The Augustana Mirror

Lifetime’s Knox bio stirs up controversy

By Kirstie Wollman

Mirror Variety Editor

Published: Thursday, February 24, 2011

Updated: Friday, February 25, 2011

Amanda Knox: Muder on Trial in Italy, starring Hayden Panitierre, premiered Monday night on Lifetime

Press Photo

Amanda Knox: Muder on Trial in Italy, starring Hayden Panitierre, premiered Monday night on Lifetime. Both the Knox and Kercher families have attempted to block the film.

The most controversial program on television this week didn't involve real housewives or guidos from the shore and it appeared, of all places, on Lifetime.

Long known for its melodramatic original movies about honor students becoming prostitutes or nannies becoming stalkers, the Lifetime network has stepped into more contentious territory with the biopic Amanda Knox, Murder on Trial in Italy.

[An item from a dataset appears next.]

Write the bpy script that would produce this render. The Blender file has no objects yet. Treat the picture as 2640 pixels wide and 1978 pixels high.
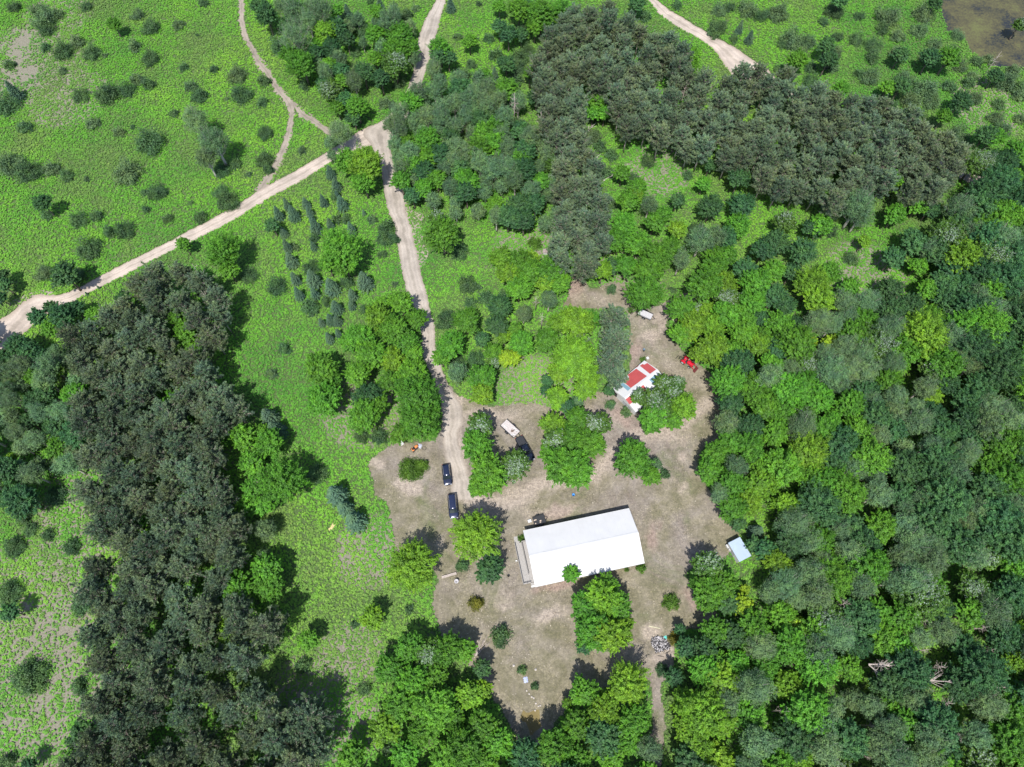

The on-going Amanda Knox trial drew public attention and sympathy in November 2007 when the American college student, along with Raffaele Sollecito and Rudy Guede, was arrested in the brutal murder of her roommate Meredith Kercher in Perugia, Italy.

Playing the infamous "Foxy Knoxy" is Hayden Panitierre, who does her best portraying a person whose motives and intents still remain a mystery to most of the world. 

The movie is the third in a series produced by Lifetime that explores current events. The previous two were The Craiglist Killer and Taken from Me: The Tiffany Rubin Story. All of the movies have been followed by documentaries exploring the real-life event.

But, despite branching out into more newsworthy territory, don't expect much of a change from the typical Lifetime fare.

Amanda Knox still contains the canned dialogue and mawkish acting that have become hallmarks of the channel. The movie even comes complete with the embattled mother desperately fighting for her daughter's freedom, this time played by Marcia Gay Harden.

 Regardless of the channel's reputation, the film was stirring up controversy long before its premiere. The families of both Knox and Kercher attempted to stop the film from airing.

The Knox family was worried the film would influence public opinion while Knox's appeal case is still underway and the Kercher's were offended by the graphic portrayal of their daughter's murder.

But, unwilling to portray her as either innocent or guilty, Panitierre's performance of Knox gives us just as much insight into the case as the news stories. There is nothing in this movie that could not have been found in the tabloids or the retaliatory public relations campaign her family engineered. 

The movie flashes between scenes of Knox as a happy-go-lucky student to scenes of her as a cold, detached killer. Knox remains just as enigmatic in this movie as she does in the press coverage.

I learned more about the inefficiency of the Italian justice system than I did about Amanda Knox.

And, because the trial has not yet been completed, we are not even left with a satisfying conclusion. Lifetime should have avoided the controversy and saved the movie for after the verdict.